Погост. Театральная площадь. Погост.

* * *

Биографы Марии Николаевны писали о ней, что она замкнутая и нелюдимая…

В Воронеже она такой не была. Всегда веселая и разговорчивая, в своей маленькой компании она любила слушать и говорить о театре, о литературе, о Москве и меньше всего – о себе. Только раз, когда В.П. Далматов припомнил, что он познакомился с Шекспиром с десяти лет, она улыбнулась:

– А я с пяти!

И рассказала, как она нашла череп, как отец увидал это, вылез через окно и сказал, что это не игрушка и что надо положить его туда, где он лежал, потому что «человек он был».

– Взял у меня его, вытянул перед собой руку с черепом, смотрит на него и каким-то не своим голосом сказал протяжно и жалостно: «Бедный Йорик!» Потом зарыл его в землю, и больше разговоров об этом не было.

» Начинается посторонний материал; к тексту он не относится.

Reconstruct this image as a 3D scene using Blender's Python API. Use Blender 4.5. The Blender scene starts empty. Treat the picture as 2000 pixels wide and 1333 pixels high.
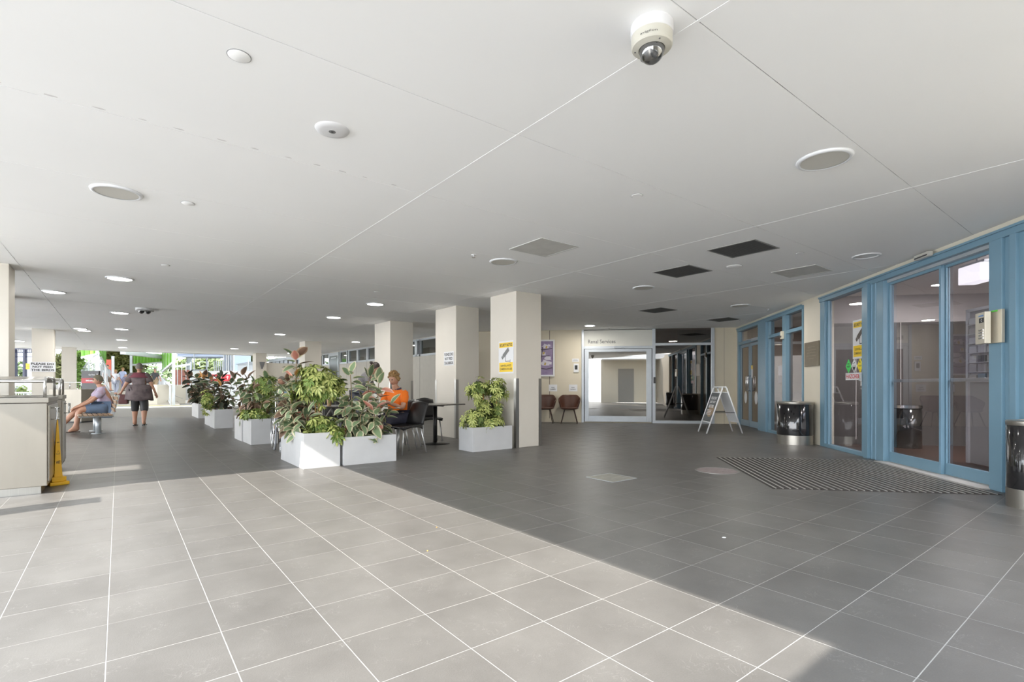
import bpy, bmesh, math, random
from mathutils import Vector, Matrix, Euler
PI=math.pi
random.seed(7)
scn=bpy.context.scene
# ------------------------------------------------------------------ camera, light, exposure
TH=0.6592; FPX=991.5; Y0=754.0; CH=1.09; H=2.754
cam_d=bpy.data.cameras.new('camera'); cam=bpy.data.objects.new('camera',cam_d); scn.collection.objects.link(cam)
cam.location=(0,0,CH); cam.rotation_euler=(PI/2,0,-TH)
cam_d.sensor_width=36; cam_d.lens=36*FPX/2000; cam_d.shift_y=(Y0-666.5)/2000; cam_d.clip_start=.05; cam_d.clip_end=500
scn.camera=cam
w=bpy.data.worlds.new('world'); scn.world=w; w.use_nodes=True
nt=w.node_tree; nt.nodes.clear()
wo=nt.nodes.new('ShaderNodeOutputWorld'); bg=nt.nodes.new('ShaderNodeBackground')
tc=nt.nodes.new('ShaderNodeTexCoord'); sx=nt.nodes.new('ShaderNodeSeparateXYZ'); cr=nt.nodes.new('ShaderNodeValToRGB')
cr.color_ramp.elements[0].position=0.0; cr.color_ramp.elements[0].color=(.86,.93,1,1)
cr.color_ramp.elements[1].position=.7; cr.color_ramp.elements[1].color=(.52,.72,1,1)
cn=nt.nodes.new('ShaderNodeTexNoise'); cn.inputs['Scale'].default_value=2.2; cn.inputs['Detail'].default_value=6
cr2=nt.nodes.new('ShaderNodeValToRGB'); cr2.color_ramp.elements[0].position=.42; cr2.color_ramp.elements[1].position=.62
mx=nt.nodes.new('ShaderNodeMixRGB'); mx.inputs['Color2'].default_value=(1,1,.99,1)
nt.links.new(tc.outputs['Generated'],sx.inputs[0]); nt.links.new(sx.outputs['Z'],cr.inputs[0]); nt.links.new(tc.outputs['Generated'],cn.inputs['Vector'])
nt.links.new(cn.outputs['Fac'],cr2.inputs[0]); nt.links.new(cr2.outputs['Color'],mx.inputs['Fac']); nt.links.new(cr.outputs['Color'],mx.inputs['Color1'])
nt.links.new(mx.outputs['Color'],bg.inputs['Color']); nt.links.new(bg.outputs[0],wo.inputs[0])
bg.inputs['Strength'].default_value=3.8
SUN_DIR=Vector((1,.2,-.74)).normalized()
sd=bpy.data.lights.new('sun','SUN'); sd.energy=6.6; sd.angle=math.radians(.53); sd.color=(1,.955,.89)
so=bpy.data.objects.new('sun',sd); scn.collection.objects.link(so); so.rotation_euler=SUN_DIR.to_track_quat('-Z','Y').to_euler(); so.location=(-8,-3,9)
scn.view_settings.view_transform='Standard'; scn.view_settings.look='None'; scn.view_settings.exposure=1.02; scn.view_settings.gamma=1
scn.view_settings.use_curve_mapping=False
scn.cycles.use_denoising=True
scn.cycles.max_bounces=8; scn.cycles.diffuse_bounces=6; scn.cycles.glossy_bounces=4; scn.cycles.transparent_max_bounces=12
scn.cycles.sample_clamp_indirect=6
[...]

Все так же я хожу с отцом в театр, сижу с ним в будке, любуюсь блеском декораций, сверкающими костюмами артистов; слушаю и не понимаю, а сама не только спросить, а пошевелиться боюсь, чтоб отцу не помешать. И вдруг – знакомая декорация: кладбище! Ну, точь-в-точь наше – и могилки, и памятники. Старик могилу копает, песню поет и выкидывает вместе с землей череп, такой же старый, каким я тогда играла. А около могилы два человека в черном. Уж после я узнала, что это Гамлет и Горацио. Я тогда ничего не понимала. Один из них наклоняется, поднимает череп, что-то говорит с могильщиком, становится так же и, выпрямив руку, как тогда отец, качает головой, глядит на него, ну, словом, все, как отец делал, и тем же протяжно-жалостным голосом, ну, точь-в-точь отец, говорит: «Бедный Йорик!»